UPDATED: Democracy at work in Palestine

The results of Palestinian elections are still being tallied but it looks like Hamas is the big winner. The Bush administration -- cheap democracy rhetoric and all -- has reacted curiously to the will of the Palestinian electorate, 77% of whom voted. A "terrorist" group emerges as the victors in a democracy:


The Hamas victory "reminds me about the power of democracy," Bush said.
"You see, when you give people the vote, give them the chance to express themselves at the polls and they're unhappy with the status quo, they'll let you know," he said.
Bravo. Fine. He likes Democracy. But the Hamas victory, like the electoral victory of theocrats in Iraq, illustrates just why Democracy isn't everything.

I'm no fan of Hamas. But it should be noted that along with their abhorrent extremist positions toward Israel and violence against innocents, they've won the trust of many Palestinians with a combination of services to the needy and uncompromising will in the face of some very poor odds.

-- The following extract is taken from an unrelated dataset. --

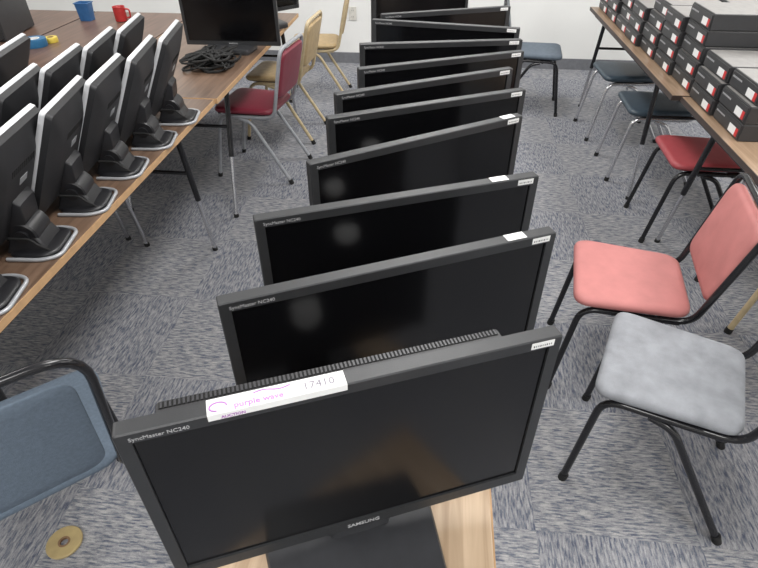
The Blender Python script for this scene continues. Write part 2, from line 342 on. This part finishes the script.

Another thing to keep in mind is that Hamas' political power comes directly from extremist elements in Israel. Likkud's uncompromising and brutal handling of the conflict has tilted power away from moderate leaders who could've been perceived as having the power to make change and toward extremists like Hamas, whose hardline position is the only one that makes sense in the face of unyielding Sharonian tactics.

So Democracy is dirty and chaotic. Not quite the bromide Bush has touted it as -- Iraq's elections have shown us that, if nothing else. Thomas Hobbes, who I've been reading a bit about lately, advocated for dictatorship as a solution to the fickleness and unpredictability of democracy.

The famous political philosopher, known personally as a very sweet man, nevertheless had strong authoritarian leanings and is responsible for the quote known to every grade school grad: Life is nasty, brutish and short (the actual quote is: "[Life is] ...solitary, poor, nasty, brutish, and short").

Point is this. I'm neither advocating for Hamas nor an alternative to democracy; it may well be the best there is, warts and all. But democracy on its own is not the thing it's just a thing -- a means to an end.

The lesson for Isreal, Palestine, Iraq and the US is: Compromise and genuine attempts to reach out to the majority with policies that assure peace, prosperity and self-determination will promote the democratic election of more moderate less bellicose leadership.

But how will Bush ultimately spin this cognitive dissonance where a "terrorist" group has won a democratic election? It all depends on whether he's challenged on this fundamental hitch in the plan. So far the Democrats have avoided the topic -- a path fraught with pitfalls to be sure. Nobody wants to be "against democracy" but someone does need to point out that democracy isn't an end, just a means to it. Message machine, power up!